SAP sues Siebel, alleges unfair hiring

Siebel Systems says SAP America filed a lawsuit against the software maker, alleging it unfairly hired 27 SAP employees in an attempt to "injure SAP's business."

Kim Girard
Kim Girard has written about business and technology for more than a decade, as an editor at CNET News.com, senior writer at Business 2.0 magazine and online writer at Red Herring. As a freelancer, she's written for publications including Fast Company, CIO and Berkeley's Haas School of Business. She also assisted Business Week's Peter Burrows with his 2003 book Backfire, which covered the travails of controversial Hewlett-Packard CEO Carly Fiorina. An avid cook, she's blogged about the joy of cheap wine and thinks about food most days in ways some find obsessive.
Kim Girard
2 min read
Siebel Systems said today that SAP America has filed a lawsuit against the software maker, alleging it unfairly hired 27 key SAP employees in an attempt to "injure SAP's business."

In its lawsuit filed in Pennsylvania state court, SAP alleges that Siebel Systems engaged in "predatory hiring practices directed at SAP…and unfair competition…designed to injure SAP's business and damage SAP's ability to compete with Siebel."

The suit comes at a time when competition has been escalating among No. 1 customer relationship management (CRM) software maker Siebel and its top two market threats: SAP and Oracle.

Ed Bierdeman, an analyst at Moors & Cabot Technology Research Group in San Francisco, said such lawsuits are filed frequently within the software industry, where companies are constantly stealing each other's talent.

"It's no big deal," said Bierdeman, who worked under Siebel chief Tom Siebel when he was an executive at Oracle. "I think it's more harassment than anything else."

Flying high
While Siebel's business is flying as the market for its software explodes, demand for SAP's software, which automates back-office financials, human resources, and manufacturing needs, has been sagging in recent quarters.
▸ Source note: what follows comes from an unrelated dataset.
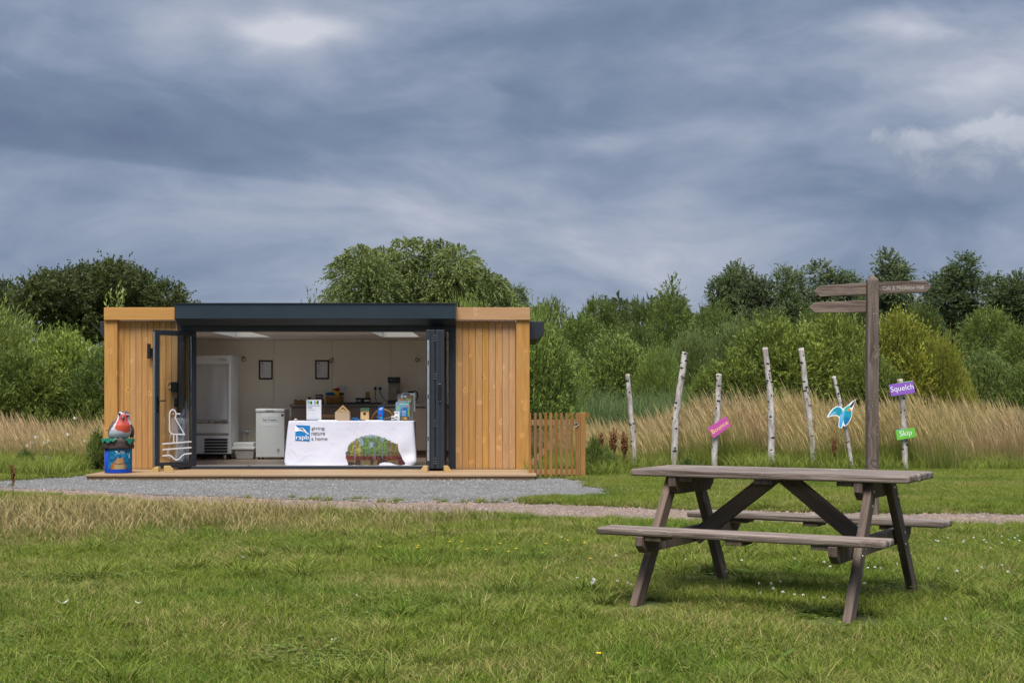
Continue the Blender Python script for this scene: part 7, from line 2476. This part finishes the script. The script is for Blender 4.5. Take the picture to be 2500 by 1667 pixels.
# ------------------------------------------------------------------ small plants one can count
def dock_mesh(h, seed, n_st=4):
    r = random.Random(seed)
    mb = MB()
    for s_ in range(n_st):
        x0_, y0_ = r.uniform(-.06, .06), r.uniform(-.06, .06)
        lx, ly = r.uniform(-.12, .12) * h, r.uniform(-.1, .1) * h
        hh_ = h * r.uniform(.75, 1)
        mb.tube([(x0_, y0_, 0), (x0_ + lx * .4, y0_ + ly * .4, hh_ * .5), (x0_ + lx, y0_ + ly, hh_)], [0.006, 0.005, 0.003], 5, 0)
        br = [(Vector((x0_ + lx, y0_ + ly, hh_ * .62)), Vector((0, 0, 1)), hh_ * .38)]
        for b in range(7):
            k = r.uniform(.4, .85)
            a = r.random() * 6.28
            br.append((Vector((x0_ + lx * k, y0_ + ly * k, hh_ * k)), Vector((math.cos(a) * .45, math.sin(a) * .45, 1)).normalized(), hh_ * r.uniform(.14, .26)))
        for o_, d_, l_ in br:
            mb.tube([o_, o_ + d_ * l_], [0.003, 0.0015], 4, 0)
            for q in range(int(l_ / 0.0085)):
                c_ = o_ + d_ * (l_ * (q + .5) / (l_ / 0.0085))
                a = r.random() * 6.28; s2 = r.uniform(.012, .024)
                n_ = Vector((math.cos(a), math.sin(a), r.uniform(-.6, .6)))
                t2 = n_.cross(Vector((0, 0, 1))).normalized() * s2
                c_ = c_ + n_ * .006
                mb.add([c_ - t2, c_ + n_ * s2, c_ + t2, c_ + Vector((0, 0, s2 * 1.3))], [(0, 1, 2, 3)], 0)
    me = bpy.data.meshes.new('dock')
    me.from_pydata(mb.v, [], mb.f)
    me.materials.append(MAT['rust_seed'])
    return me


dm_ = [dock_mesh(1.0, 1, 4), dock_mesh(1.0, 2, 3), dock_mesh(1.0, 3, 2)]
for (u, d, h, k, lb) in ((1466, 23.3, 0.70, 0, 'rusty brown dock next to the gate post'), (1500, 23.1, 0.78, 1, 'rusty brown dock in the middle of the three by the gate'),
                         (1522, 23.35, 0.72, 0, 'rusty brown dock beside the far left birch post'), (2036, 23.4, 0.62, 2, 'small dead brown plant left of the thin kingfisher post'),
                         (1755, 26.5, 1.05, 2, 'tall dead umbel stem right of the Bounce post'), (36, 17.0, 0.46, 2, 'rusty dock on the path edge at the far left')):
    tag(link('dock_plant', dm_[k], None, (PX(u, d), d, 0), (0, 0, u * .7), (h, h, h)), lb, 'plant', 'dead dock plants')


def bush_plant(u, d, hw_, h, col, lb):
    cw, chh, cme, tme, th = CR['sallow']
    r_ = empty('leafy_weed', (PX(u, d), d, 0), lb, 'plant', 'leafy weeds by the cabin')
    c_ = link('foliage', weedm, r_, None, (0, 0, u * .3), (hw_ / F * d, hw_ / F * d, h)); c_.color = (*col, 1)
    s_ = link('stem', tme, r_, None, None, (0.1, 0.1, h * .6 / th))


weedm = crown('weed_foliage', lobes_dome(0.95, 0.95, 14, 5, 0.0, 0.6, (0.25, 0.4)), 700, 9, 0.16, 0.16, 15, up=0.8, slen=0.3, spread=0.8)
bush_plant(1452, 22.3, 30, 0.48, (0.09, 0.125, 0.03), 'dark leafy weed clump at the foot of the gate post')
bush_plant(1478, 22.7, 26, 0.36, (0.11, 0.15, 0.035), 'low leafy weed clump below the rusty docks')
bush_plant(238, 23.2, 30, 0.55, (0.09, 0.125, 0.03), 'leafy weed clump against the left corner of the cabin')
bush_plant(66, 23.0, 26, 0.30, (0.05, 0.085, 0.022), 'dark nettle clump in the grass at far left')
bush_plant(1680, 22.9, 28, 0.2, (0.08, 0.12, 0.03), 'low leafy weed under the far side of the table')
# flowers
flm = MB()
flm.tube([(0, 0, 0), (0.004, 0, 0.075)], 0.0013, 4, 0)
for k in range(5):
    a = 2 * math.pi * k / 5
    c_, s_ = math.cos(a), math.sin(a)
    flm.add([(0.004, 0, .075), (0.004 + .009 * c_ - .006 * s_, .009 * s_ + .006 * c_, .081), (.004 + .015 * c_, .015 * s_, .083), (.004 + .009 * c_ + .006 * s_, .009 * s_ - .006 * c_, .081)], [(0, 1, 2, 3)], 1)
fl_y = bpy.data.meshes.new('buttercup'); fl_y.from_pydata(flm.v, [], flm.f)
for m_ in ('stem_green', 'buttercup_yellow'): fl_y.materials.append(MAT[m_])
fl_y.polygons.foreach_set('material_index', flm.m)
flw = MB()
flw.tube([(0, 0, 0), (0.003, 0, 0.07)], 0.0013, 4, 0)
rq = random.Random(6)
for k in range(26):
    a = rq.random() * 6.28; e = rq.uniform(-.4, 1.4)
    n_ = Vector((math.cos(a) * math.cos(e), math.sin(a) * math.cos(e), math.sin(e)))
    t_ = n_.cross(Vector((.3, .2, 1))).normalized() * .003
    o_ = Vector((.003, 0, .075))
    flw.add([o_ + n_ * .003 - t_, o_ + n_ * .003 + t_, o_ + n_ * .012 + t_ * .7, o_ + n_ * .012 - t_ * .7], [(0, 1, 2, 3)], 1)
fl_w = bpy.data.meshes.new('clover_flower'); fl_w.from_pydata(flw.v, [], flw.f)
for m_ in ('stem_green', 'petal_white'): fl_w.materials.append(MAT[m_])
fl_w.polygons.foreach_set('material_index', flw.m)
z7 = lambda a, b: G(900 + a / 2.613, 1100 + b / 2.613 + 10)
for a, b in ((70, 655), (318, 645), (312, 660), (517, 620), (592, 622), (638, 668), (750, 675), (835, 632), (895, 688), (945, 667), (1105, 697), (1133, 632), (1272, 610), (1380, 628), (1415, 735), (1465, 1385)):
    p = z7(a, b)
    tag(link('buttercup', fl_y, None, p, (0, 0, a), (1.0, 1.0, 1.05)), 'tiny yellow buttercup standing in the mown lawn', 'flower', 'buttercups in the lawn')
z8 = lambda a, b: G(1700 + a / 2.94, 1240 + b / 2.94 + 10)
wf = [(447, 602), (535, 604), (605, 592), (678, 567), (555, 643), (625, 655), (708, 652), (770, 668), (460, 680), (1005, 592), (1205, 567), (915, 680), (215, 513), (1715, 255), (1737, 270), (1805, 255), (1915, 258), (1925, 272),
      (1995, 238), (2065, 245), (2080, 280), (2110, 303), (2195, 240), (2195, 292), (2238, 268), (2290, 245), (2305, 215), (2322, 258), (1875, 500), (1868, 510), (2240, 497), (2050, 482), (1230, 450), (1285, 462), (1440, 455), (1320, 482), (920, 432), (960, 440), (740, 405), (705, 415), (2195, 460), (1735, 487), (330, 408), (1785, 870)]
wf += [((900 + a / 2.613 - 1700) * 2.94, (1100 + b / 2.613 - 1240) * 2.94) for a, b in ((1330, 835), (1590, 880), (1650, 895), (1672, 905), (1580, 690), (2018, 728), (1234, 565), (266, 455), (325, 455))]
for a, b in wf:
    p = z8(a, b)
    tag(link('clover_flower', fl_w, None, p, (0, 0, a), (.85, .85, .85 + .2 * math.sin(a))), 'small white clover flower standing in the mown lawn', 'flower', 'clover flowers in the lawn')
dcl = MB().tube([(0, 0, 0), (0.004, 0, 0.12)], 0.0016, 5, 0)
for k in range(90):
    a = rq.random() * 6.28; e = math.asin(rq.uniform(-1, 1))
    n_ = Vector((math.cos(a) * math.cos(e), math.sin(a) * math.cos(e), math.sin(e)))
    t_ = n_.cross(Vector((.3, .2, 1))).normalized() * .0022
    o_ = Vector((.004, 0, .125))
    dcl.add([o_ + n_ * .004, o_ + n_ * .019 + t_, o_ + n_ * .022, o_ + n_ * .019 - t_], [(0, 1, 2, 3)], 1)
me = bpy.data.meshes.new('dandelion_clock'); me.from_pydata(dcl.v, [], dcl.f)
for m_ in ('stem_green', 'petal_white'): me.materials.append(MAT[m_])
me.polygons.foreach_set('material_index', dcl.m)
tag(link('dandelion_clock', me, None, z7(1428, 938)), 'round white dandelion clock left of the near table leg', 'flower')
# ox-eye daisies in the left meadow
for a, b in ((250, 1175), (285, 1130), (385, 1163), (540, 1110), (675, 1160), (725, 1155), (760, 1085), (365, 1290), (400, 1295), (595, 980), (355, 1175), (215, 1200)):
    u, v = a / 3.265, 720 + b / 3.265
    d = 23.9
    p = P(u, v, d)
    mb = MB().tube([(0, 0, 0), (0.01, 0, p.z)], 0.003, 4, 0)
    for k in range(8):
        an = 2 * math.pi * k / 8
        c_, s_ = math.cos(an), math.sin(an)
        mb.add([(0.01, -.012, p.z), (0.01 + .02 * c_ - .006 * s_, -.012 - .012 * abs(s_), p.z + .02 * s_ + .006 * c_), (.01 + .034 * c_, -.014, p.z + .03 * s_), (0.01 + .02 * c_ + .006 * s_, -.012, p.z + .02 * s_ - .006 * c_)], [(0, 1, 2, 3)], 1)
    me = bpy.data.meshes.new('oxeye_daisy'); me.from_pydata(mb.v, [], mb.f)
    for m_ in ('stem_green', 'petal_white'): me.materials.append(MAT[m_])
    me.polygons.foreach_set('material_index', mb.m)
    tag(link('oxeye_daisy', me, None, (p.x, d, 0)), 'white daisy standing in the tall grass left of the cabin', 'flower', 'daisies in the left meadow')

# pale leaves lying on the lawn
for (u, v, k, lb) in ((607, 1364, 1.5, 'pale silvery leaf spray lying on the lawn left of the middle'), (152, 1477, 0.8, 'small pale leaf lying on the lawn at lower left'), (872, 1459, 1.0, 'pale leaf lying on the lawn below the buttercups'), (806, 1568, 0.9, 'pale leaf scrap lying low on the lawn near the bottom'), (337, 1476, 0.7, 'thin pale leaf lying on the lawn left of centre')):
    p = G(u, v + 12)
    r_ = random.Random(u)
    mb = MB()
    for j in range(5):
        a = r_.uniform(-.5, 3.6); L = r_.uniform(.03, .06) * k
        d_ = Vector((math.cos(a), math.sin(a) * .4, r_.uniform(.2, .7))); s_ = Vector((-math.sin(a), math.cos(a), .3)) * L * .16
        o_ = Vector((0, 0, 0.035)) + Vector((r_.uniform(-.01, .01), 0, 0))
        mb.add([o_, o_ + d_ * L * .5 + s_, o_ + d_ * L, o_ + d_ * L * .5 - s_], [(0, 1, 2, 3)], 0, True)
    tag(mb.build('pale_leaf', MAT['pale_leaf'], None, p), lb, 'leaf', 'pale leaves on the lawn')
Despite that fact, SAP remains the leading enterprise resource planning (ERP) software maker with $5 billion in 1998 revenues, more than twice that of its nearest ERP rival, Oracle.
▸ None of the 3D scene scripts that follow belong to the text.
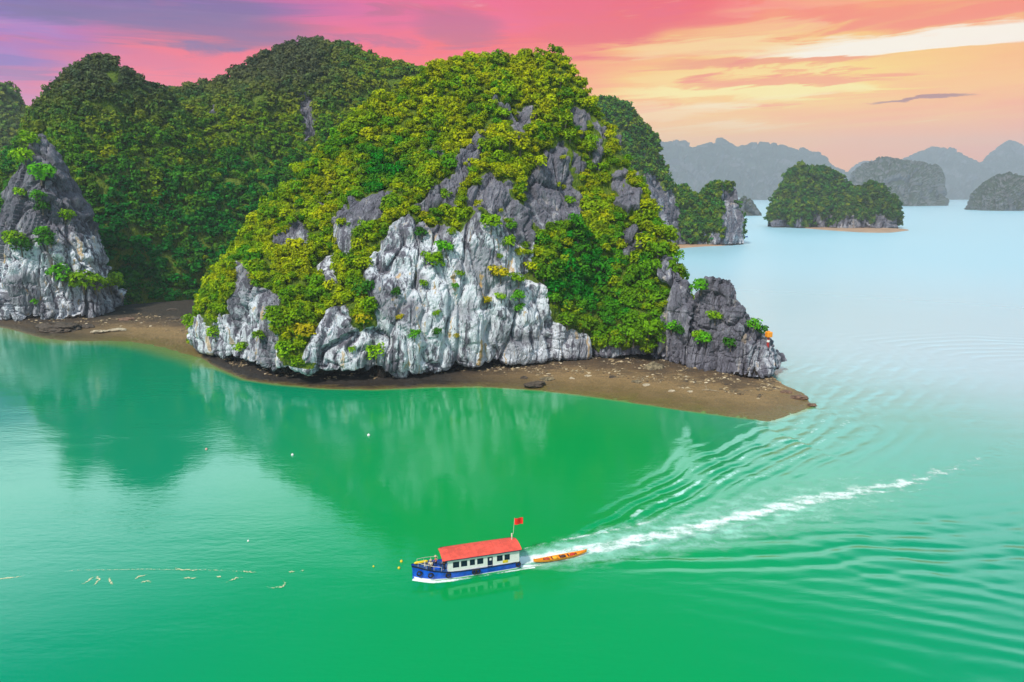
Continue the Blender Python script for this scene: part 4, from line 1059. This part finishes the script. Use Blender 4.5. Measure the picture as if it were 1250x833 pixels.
dw = MB(); dw.tube([(-1.9, 0, 0.12), (-0.9, 0.1, 0.3), (0.4, -0.05, 0.35), (1.6, 0.2, 0.22), (2.6, 0.1, 0.1)], [0.12, 0.2, 0.22, 0.16, 0.06], 7)
dw.tube([(-0.6, 0.1, 0.3), (-1.0, 0.5, 1.1), (-1.3, 0.7, 1.9)], [0.15, 0.1, 0.04], 6); dw.tube([(0.3, 0, 0.4), (-0.1, -0.3, 1.0), (-0.5, -0.5, 1.5)], [0.12, 0.08, 0.03], 6)
p = ground(866, 478, 0.8); tag(dw.build('driftwood', M_WOOD, loc=tuple(p), rz=R(-20)), 'forked pale driftwood log lying on the beach in front of the outcrop', 'driftwood')

# pointed stone with an undercut foot at the left tip
def stack():
    nr, nc = 60, 48; G = np.zeros((nr, nc, 3)); prof = [(0, 1.5), (0.06, 1.7), (0.13, 2.9), (0.2, 3.0), (0.32, 1.9), (0.6, 1.1), (0.85, 0.55), (1, 0.05)]
    for i in range(nr):
        t = i / (nr - 1); r = np.interp(t, *zip(*prof))
        for j in range(nc):
            a = 2 * math.pi * j / (nc - 1); G[i, j] = (math.cos(a) * r + 0.4 * t, math.sin(a) * r * 0.9, t * 8.2 - 0.3)
    k = 1 + 0.5 * fbm(G / 1.6 * np.array([1, 1, 0.4]), 3) * np.clip((1 - G[..., 2:3] / 9)[..., 0], 0.2, 1); k[:, -1] = k[:, 0]
    G[..., :2] *= k[..., None]
    p = ground(248, 424, 0.2); r = empty('sea_stack', tuple(p), 0, 'small pointed grey stone on an undercut foot at the left tip of the central island', 'rock')
    o = mk('stone', G.reshape(-1, 3), grid_faces(nr, nc), M_ROCK, r); fattr(o, 'veg', np.zeros(nr * nc)); fattr(o, 'pale', np.full(nr * nc, 0.35))
stack()

# ------------------------------------------------------------------ orange marker on the outcrop
M_ORANGE = simple('orange_paint', (0.95, 0.32, 0.01), 0.5, grime=0.12); M_REDP = simple('red_paint', (0.45, 0.03, 0.025), 0.5); M_WHITEP = simple('white_paint', (0.82, 0.82, 0.80), 0.45, grime=0.12)
mp = surf_at(G_OUT, 938, 419); mr = empty('channel_marker', tuple(mp - np.array([0, 0, 0.3])), 0, 'channel marker with an orange lantern box on a red and white post, on the outcrop', 'marker')
b = MB(); b.tube([(0, 0, -0.5), (0, 0, 1.15)], 0.36, 12); b.build('lower_post', M_REDP, mr)
b = MB(); b.tube([(0, 0, 1.15), (0, 0, 1.75)], 0.42, 12); b.build('white_band', M_WHITEP, mr)
b = MB(); b.tube([(0, 0, 1.75), (0, 0, 2.5)], 0.34, 12); b.build('upper_post', M_REDP, mr)
b = MB(); b.box((0, 0, 3.25), (1.5, 1.5, 1.5), R(12)); bx = b.build('lantern_box', M_ORANGE, mr, bevel=0.18)
b = MB(); b.tube([(0, 0, 4.0), (0, 0, 4.25)], 0.22, 10); b.build('lamp_cap', M_ORANGE, bx)

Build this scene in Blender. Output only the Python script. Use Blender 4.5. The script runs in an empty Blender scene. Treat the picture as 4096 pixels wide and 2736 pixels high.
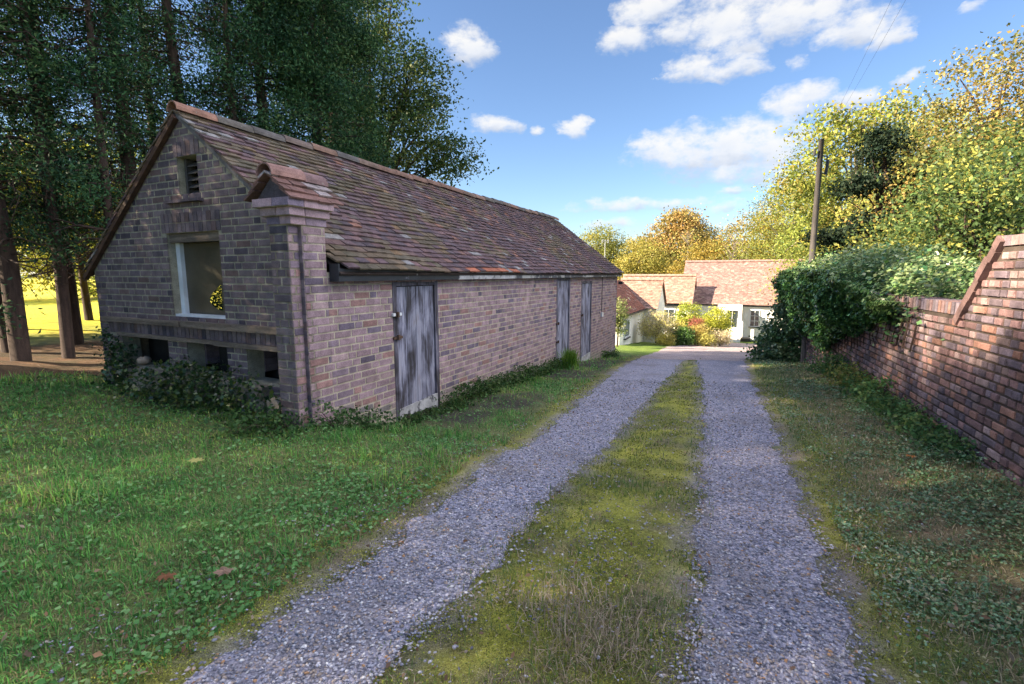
import bpy, math, random
import numpy as np
from math import radians, sin, cos, pi
R = np.random.RandomState
# ------------------------------------------------------------------ camera, light, exposure
scn = bpy.context.scene
COL = scn.collection
CZ = 1.6
cam = bpy.data.objects.new("camera", bpy.data.cameras.new("camera")); COL.objects.link(cam)
cam.location = (0, 0, CZ); cam.rotation_euler = (radians(90 - 7.95), 0, 0)
cam.data.lens = 17.0; cam.data.sensor_width = 36; cam.data.clip_start = 0.05; cam.data.clip_end = 3000
scn.camera = cam
SUN_EL = radians(29); SUN_AZ = math.atan2(-0.986, -0.137)
sd = np.array([sin(SUN_AZ) * cos(SUN_EL), cos(SUN_AZ) * cos(SUN_EL), sin(SUN_EL)])
sl = bpy.data.lights.new("sun", 'SUN'); sl.energy = 5.0; sl.angle = radians(0.5); sl.color = (1.0, 0.83, 0.60)
sun = bpy.data.objects.new("sun", sl); COL.objects.link(sun)
import mathutils
sun.rotation_euler = mathutils.Vector(tuple(-sd)).to_track_quat('-Z', 'Y').to_euler()
SKY_STRENGTH = 0.10
scn.view_settings.view_transform = 'Standard'; scn.view_settings.look = 'None'
scn.view_settings.exposure = 1.98; scn.view_settings.gamma = 1.0
scn.cycles.max_bounces = 6; scn.cycles.diffuse_bounces = 3; scn.cycles.transmission_bounces = 3
scn.cycles.transparent_max_bounces = 4; scn.cycles.glossy_bounces = 2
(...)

To boost sales, SAP's new business strategy has included pulling together a line of CRM software that it can sell to its installed user base at 20,000 locations worldwide, as well as new customers.

However, many executives left SAP America, the U.S. division of Walldorf, Germany-based software behemoth SAP, for Siebel at a critical time, when the company was developing the new CRM software that automates business sales, customer service, and marketing needs. SAP plans to deliver the long-awaited product suite in the middle of next year.

The lawsuit includes a list of executives and managers who were hired away from SAP over the past year, including the president of SAP, SAP's former chief executive officer, the company's senior vice president of Latin American sales, the senior vice president for New Dimension products, the vice president for corporate communications, and a host of others from the sales, product, and technology units.

Paul Wahl, the former head of SAP America, joined Siebel in May. Wahl joined former colleague Jeremy Coote, who left his job as president of SAP America in March to work for Seibel.

The lawsuit, detailed in a press release issued by Siebel today, blames Siebel for injuring SAP's business, disrupting its operations, and hurting morale among employees.

"Siebel has engaged in a systematic effort to injure SAP's business and impede SAP's ability to compete with Siebel in the CRM marketspace," it states.

In a statement, Siebel Systems said "management believes that this lawsuit is without merit." The company had no further comment.

An SAP spokeswoman said the company had no further comment on the matter.